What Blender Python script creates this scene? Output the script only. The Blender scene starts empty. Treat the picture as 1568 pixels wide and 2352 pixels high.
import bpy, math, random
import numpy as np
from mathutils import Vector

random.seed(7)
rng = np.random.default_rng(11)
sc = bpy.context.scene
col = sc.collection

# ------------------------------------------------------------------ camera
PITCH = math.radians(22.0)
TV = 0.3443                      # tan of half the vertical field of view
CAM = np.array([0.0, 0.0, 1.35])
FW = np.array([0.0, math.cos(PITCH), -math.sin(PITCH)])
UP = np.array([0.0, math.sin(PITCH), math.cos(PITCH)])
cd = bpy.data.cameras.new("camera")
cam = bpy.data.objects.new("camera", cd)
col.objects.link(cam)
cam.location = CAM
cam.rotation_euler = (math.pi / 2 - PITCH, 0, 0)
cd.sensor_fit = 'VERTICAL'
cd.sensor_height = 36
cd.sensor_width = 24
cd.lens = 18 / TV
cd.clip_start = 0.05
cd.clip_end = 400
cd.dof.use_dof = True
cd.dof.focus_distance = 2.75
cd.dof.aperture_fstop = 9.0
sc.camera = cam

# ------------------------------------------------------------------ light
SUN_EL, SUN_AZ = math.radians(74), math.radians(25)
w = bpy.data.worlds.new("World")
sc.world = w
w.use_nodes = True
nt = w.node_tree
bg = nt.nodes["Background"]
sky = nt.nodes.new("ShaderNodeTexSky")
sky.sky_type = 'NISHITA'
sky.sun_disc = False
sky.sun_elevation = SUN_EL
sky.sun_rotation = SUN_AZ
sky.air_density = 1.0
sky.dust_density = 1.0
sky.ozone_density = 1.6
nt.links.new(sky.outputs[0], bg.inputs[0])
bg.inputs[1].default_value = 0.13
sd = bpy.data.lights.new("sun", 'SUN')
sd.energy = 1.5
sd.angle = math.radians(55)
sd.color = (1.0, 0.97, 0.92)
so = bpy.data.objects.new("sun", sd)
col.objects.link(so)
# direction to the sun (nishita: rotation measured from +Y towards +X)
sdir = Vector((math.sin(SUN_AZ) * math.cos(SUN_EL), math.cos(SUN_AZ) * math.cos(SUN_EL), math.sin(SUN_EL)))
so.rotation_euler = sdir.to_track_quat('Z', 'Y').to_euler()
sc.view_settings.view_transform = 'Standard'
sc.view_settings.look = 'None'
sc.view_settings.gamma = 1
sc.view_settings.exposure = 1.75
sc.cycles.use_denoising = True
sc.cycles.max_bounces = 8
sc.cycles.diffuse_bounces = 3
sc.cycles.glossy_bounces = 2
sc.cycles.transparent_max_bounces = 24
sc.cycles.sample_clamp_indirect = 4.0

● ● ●

Using the data above, restate word for word the lines from its opening line through the line that contains "col = sc.collection", and no more.

What Blender Python script creates this scene? Output the script only. The Blender scene starts empty. Treat the picture as 1568 pixels wide and 2352 pixels high.
import bpy, math, random
import numpy as np
from mathutils import Vector

random.seed(7)
rng = np.random.default_rng(11)
sc = bpy.context.scene
col = sc.collection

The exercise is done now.